Required work: Starting with the first line of the data below, copy each line up to and including the one containing "return (f(r), f(g), f(b), 1)". Pictures stay out.

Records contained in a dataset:
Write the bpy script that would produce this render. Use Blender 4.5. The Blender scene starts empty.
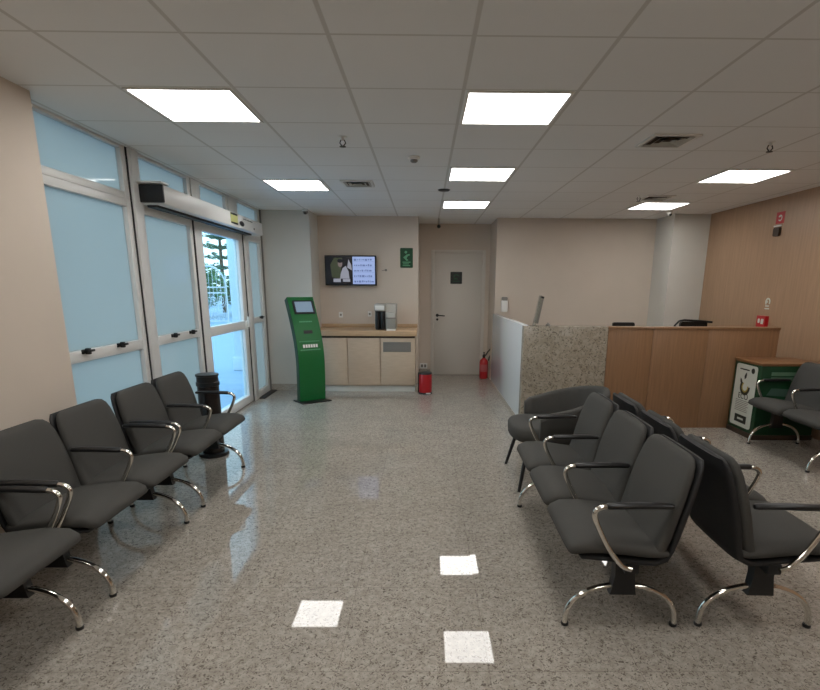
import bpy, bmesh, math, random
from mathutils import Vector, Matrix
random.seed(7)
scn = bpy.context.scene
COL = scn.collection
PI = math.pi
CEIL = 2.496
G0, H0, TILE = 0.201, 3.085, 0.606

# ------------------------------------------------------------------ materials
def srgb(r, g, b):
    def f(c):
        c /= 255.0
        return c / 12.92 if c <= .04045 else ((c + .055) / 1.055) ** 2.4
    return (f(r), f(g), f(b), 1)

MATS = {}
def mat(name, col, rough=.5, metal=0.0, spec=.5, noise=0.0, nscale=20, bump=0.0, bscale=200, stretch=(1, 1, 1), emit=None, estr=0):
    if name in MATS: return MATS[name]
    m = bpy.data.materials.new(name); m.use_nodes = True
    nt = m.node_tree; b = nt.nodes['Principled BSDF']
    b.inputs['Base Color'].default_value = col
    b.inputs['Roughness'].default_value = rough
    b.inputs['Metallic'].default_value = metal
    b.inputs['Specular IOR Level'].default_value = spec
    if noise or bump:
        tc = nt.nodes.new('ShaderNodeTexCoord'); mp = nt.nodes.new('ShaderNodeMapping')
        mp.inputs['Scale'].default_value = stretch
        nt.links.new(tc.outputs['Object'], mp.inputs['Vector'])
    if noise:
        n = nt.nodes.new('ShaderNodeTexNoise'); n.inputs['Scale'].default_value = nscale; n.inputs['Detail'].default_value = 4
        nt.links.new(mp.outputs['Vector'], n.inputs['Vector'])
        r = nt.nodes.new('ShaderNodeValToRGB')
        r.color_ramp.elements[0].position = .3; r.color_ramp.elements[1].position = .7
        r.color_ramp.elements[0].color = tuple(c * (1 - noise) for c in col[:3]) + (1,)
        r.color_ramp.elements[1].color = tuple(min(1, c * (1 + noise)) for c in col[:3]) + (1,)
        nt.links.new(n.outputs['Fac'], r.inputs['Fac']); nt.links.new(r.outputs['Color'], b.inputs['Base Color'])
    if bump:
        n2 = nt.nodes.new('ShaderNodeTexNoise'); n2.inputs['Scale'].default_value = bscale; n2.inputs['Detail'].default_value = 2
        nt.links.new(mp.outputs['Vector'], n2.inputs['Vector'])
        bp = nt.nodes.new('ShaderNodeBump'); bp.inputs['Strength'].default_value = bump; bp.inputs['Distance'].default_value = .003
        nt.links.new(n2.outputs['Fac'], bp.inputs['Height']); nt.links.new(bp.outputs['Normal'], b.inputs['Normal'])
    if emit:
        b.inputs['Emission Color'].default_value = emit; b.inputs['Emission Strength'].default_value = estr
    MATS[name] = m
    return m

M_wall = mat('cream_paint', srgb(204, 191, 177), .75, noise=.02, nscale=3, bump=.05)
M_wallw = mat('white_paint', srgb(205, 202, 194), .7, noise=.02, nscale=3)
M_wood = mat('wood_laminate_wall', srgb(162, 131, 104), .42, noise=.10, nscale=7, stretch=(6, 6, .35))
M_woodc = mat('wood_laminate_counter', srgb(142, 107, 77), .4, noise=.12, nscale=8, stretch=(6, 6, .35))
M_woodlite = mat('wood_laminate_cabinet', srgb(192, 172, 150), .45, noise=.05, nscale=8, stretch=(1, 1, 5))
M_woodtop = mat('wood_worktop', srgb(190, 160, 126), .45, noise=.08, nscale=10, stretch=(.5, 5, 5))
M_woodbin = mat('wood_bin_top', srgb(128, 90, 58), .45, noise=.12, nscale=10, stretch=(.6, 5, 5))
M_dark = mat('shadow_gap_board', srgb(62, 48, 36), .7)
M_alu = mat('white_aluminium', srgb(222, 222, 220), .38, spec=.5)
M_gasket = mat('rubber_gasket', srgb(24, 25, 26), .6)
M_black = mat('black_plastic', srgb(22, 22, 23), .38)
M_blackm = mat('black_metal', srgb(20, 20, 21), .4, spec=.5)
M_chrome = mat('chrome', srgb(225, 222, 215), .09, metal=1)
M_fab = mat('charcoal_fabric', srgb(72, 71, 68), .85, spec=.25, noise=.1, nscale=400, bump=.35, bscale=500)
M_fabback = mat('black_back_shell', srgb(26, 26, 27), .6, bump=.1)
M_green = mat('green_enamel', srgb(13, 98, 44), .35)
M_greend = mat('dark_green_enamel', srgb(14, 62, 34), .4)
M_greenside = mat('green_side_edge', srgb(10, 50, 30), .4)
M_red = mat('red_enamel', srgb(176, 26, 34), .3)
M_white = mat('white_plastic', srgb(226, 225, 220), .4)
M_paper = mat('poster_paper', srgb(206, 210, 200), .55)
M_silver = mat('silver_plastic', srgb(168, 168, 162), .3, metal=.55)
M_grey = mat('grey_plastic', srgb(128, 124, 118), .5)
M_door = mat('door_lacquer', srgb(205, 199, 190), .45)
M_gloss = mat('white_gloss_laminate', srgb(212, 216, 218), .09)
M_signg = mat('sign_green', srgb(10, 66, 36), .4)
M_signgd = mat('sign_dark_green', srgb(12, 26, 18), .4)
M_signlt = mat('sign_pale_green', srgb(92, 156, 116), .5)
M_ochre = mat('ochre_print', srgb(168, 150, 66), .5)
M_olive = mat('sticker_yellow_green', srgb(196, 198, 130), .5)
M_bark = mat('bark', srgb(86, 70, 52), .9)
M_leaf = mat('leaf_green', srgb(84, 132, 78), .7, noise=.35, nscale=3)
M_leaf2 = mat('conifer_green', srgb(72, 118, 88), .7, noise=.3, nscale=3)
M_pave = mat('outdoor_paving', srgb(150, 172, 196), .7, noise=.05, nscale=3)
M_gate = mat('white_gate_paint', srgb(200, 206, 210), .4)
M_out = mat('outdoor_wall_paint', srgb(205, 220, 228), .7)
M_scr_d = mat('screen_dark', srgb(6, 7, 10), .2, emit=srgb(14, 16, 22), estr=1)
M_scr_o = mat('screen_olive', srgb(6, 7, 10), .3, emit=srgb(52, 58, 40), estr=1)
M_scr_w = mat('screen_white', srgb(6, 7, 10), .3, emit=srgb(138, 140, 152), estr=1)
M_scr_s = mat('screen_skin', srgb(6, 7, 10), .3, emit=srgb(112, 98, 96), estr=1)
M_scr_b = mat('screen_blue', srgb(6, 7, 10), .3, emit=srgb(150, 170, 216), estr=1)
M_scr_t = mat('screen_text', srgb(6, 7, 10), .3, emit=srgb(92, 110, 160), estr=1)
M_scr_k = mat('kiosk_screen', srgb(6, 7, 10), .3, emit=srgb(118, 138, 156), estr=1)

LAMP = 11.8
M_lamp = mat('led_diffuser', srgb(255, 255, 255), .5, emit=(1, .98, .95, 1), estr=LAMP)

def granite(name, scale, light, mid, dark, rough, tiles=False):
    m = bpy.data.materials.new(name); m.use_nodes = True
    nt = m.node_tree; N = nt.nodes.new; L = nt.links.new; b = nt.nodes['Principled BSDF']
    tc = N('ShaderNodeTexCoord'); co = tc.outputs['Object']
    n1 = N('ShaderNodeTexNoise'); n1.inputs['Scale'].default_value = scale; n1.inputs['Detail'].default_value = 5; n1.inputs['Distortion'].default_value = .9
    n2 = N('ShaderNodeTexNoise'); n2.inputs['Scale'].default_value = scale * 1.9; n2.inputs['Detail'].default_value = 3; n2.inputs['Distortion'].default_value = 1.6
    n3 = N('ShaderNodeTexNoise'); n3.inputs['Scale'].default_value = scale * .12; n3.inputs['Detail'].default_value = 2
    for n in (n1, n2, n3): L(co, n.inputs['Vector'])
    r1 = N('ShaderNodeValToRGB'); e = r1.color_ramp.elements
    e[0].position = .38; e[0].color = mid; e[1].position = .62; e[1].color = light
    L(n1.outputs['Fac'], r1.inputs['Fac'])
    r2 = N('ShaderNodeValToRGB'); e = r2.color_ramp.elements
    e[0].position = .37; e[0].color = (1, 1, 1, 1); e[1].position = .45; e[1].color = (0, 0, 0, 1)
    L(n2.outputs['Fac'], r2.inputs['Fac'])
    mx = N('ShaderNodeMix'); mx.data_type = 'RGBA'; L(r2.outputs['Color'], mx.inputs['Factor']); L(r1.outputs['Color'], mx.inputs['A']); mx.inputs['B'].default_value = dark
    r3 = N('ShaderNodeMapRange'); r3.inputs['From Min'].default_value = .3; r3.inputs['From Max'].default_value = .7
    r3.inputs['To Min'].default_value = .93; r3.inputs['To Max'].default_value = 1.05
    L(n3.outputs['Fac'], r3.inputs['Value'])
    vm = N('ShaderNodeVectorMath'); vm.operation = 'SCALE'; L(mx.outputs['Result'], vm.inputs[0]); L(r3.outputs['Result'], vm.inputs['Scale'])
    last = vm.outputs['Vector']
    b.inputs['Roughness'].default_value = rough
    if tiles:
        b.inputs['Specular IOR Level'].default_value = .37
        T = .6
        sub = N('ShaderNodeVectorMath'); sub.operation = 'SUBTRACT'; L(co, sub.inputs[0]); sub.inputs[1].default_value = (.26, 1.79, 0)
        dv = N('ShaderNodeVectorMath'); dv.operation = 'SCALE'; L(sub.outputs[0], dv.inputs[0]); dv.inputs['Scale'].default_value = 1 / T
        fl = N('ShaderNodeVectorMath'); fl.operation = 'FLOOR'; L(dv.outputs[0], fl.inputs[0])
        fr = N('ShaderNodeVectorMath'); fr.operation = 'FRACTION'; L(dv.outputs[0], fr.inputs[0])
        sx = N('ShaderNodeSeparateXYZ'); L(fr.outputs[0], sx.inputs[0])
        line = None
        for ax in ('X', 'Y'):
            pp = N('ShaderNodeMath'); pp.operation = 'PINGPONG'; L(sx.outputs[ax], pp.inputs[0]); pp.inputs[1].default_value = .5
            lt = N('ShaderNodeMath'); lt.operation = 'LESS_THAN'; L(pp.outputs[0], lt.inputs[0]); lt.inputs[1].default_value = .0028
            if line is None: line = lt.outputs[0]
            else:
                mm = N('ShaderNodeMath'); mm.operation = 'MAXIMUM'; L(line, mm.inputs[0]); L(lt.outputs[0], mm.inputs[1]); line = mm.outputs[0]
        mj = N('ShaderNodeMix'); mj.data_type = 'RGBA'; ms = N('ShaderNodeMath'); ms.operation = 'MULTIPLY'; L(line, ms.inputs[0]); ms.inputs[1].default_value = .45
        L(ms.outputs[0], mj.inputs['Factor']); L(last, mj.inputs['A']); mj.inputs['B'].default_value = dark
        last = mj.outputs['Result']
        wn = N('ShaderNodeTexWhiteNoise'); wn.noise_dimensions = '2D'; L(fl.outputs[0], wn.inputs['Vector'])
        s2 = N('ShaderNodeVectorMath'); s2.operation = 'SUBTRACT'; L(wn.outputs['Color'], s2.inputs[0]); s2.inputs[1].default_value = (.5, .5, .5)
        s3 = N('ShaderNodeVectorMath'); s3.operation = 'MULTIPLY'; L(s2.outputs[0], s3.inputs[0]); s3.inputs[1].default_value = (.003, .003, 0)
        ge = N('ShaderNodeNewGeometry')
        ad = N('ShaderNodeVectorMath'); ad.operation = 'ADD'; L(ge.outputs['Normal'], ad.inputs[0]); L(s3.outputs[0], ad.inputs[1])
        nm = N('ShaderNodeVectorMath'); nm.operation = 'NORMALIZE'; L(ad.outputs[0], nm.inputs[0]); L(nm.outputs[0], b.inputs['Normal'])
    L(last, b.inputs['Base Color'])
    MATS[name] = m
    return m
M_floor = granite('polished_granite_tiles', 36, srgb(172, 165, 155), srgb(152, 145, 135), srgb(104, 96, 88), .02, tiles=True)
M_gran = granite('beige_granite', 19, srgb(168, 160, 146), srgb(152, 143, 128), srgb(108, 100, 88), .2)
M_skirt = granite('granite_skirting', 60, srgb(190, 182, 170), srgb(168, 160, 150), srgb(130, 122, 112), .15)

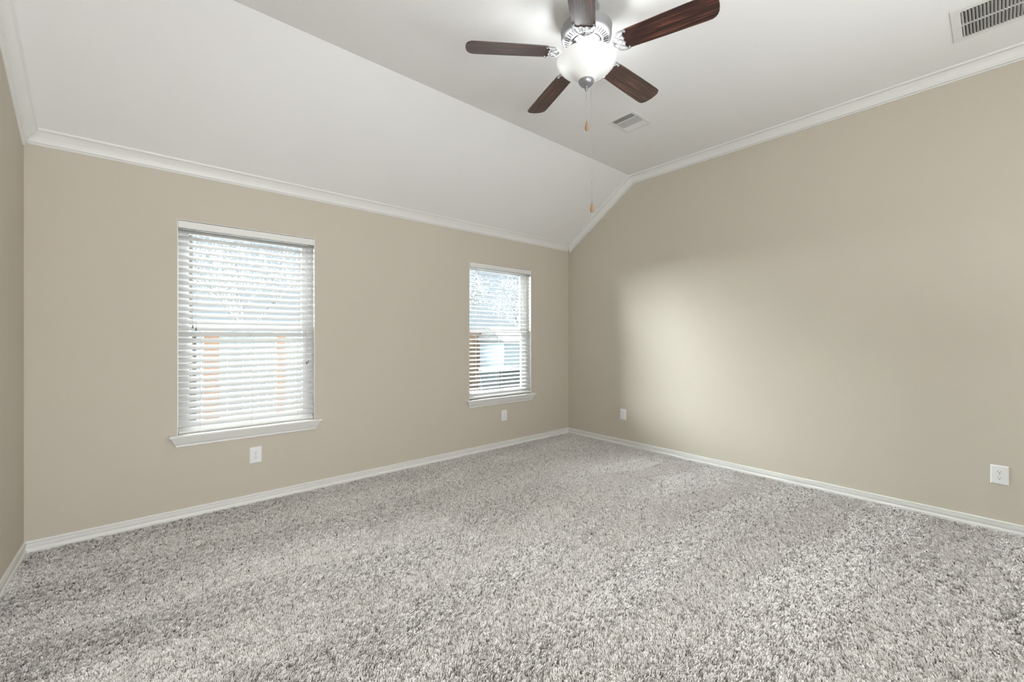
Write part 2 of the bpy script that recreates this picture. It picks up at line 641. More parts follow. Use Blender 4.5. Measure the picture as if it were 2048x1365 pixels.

Worked answer:
Write the bpy script that would produce this render. Use Blender 4.5. The Blender scene starts empty.
import bpy, bmesh, math, random
from mathutils import Vector, Matrix
random.seed(7)
scn = bpy.context.scene
COL = scn.collection
PI = math.pi
CEIL = 2.496
G0, H0, TILE = 0.201, 3.085, 0.606

# ------------------------------------------------------------------ materials
def srgb(r, g, b):
    def f(c):
        c /= 255.0
        return c / 12.92 if c <= .04045 else ((c + .055) / 1.055) ** 2.4
    return (f(r), f(g), f(b), 1)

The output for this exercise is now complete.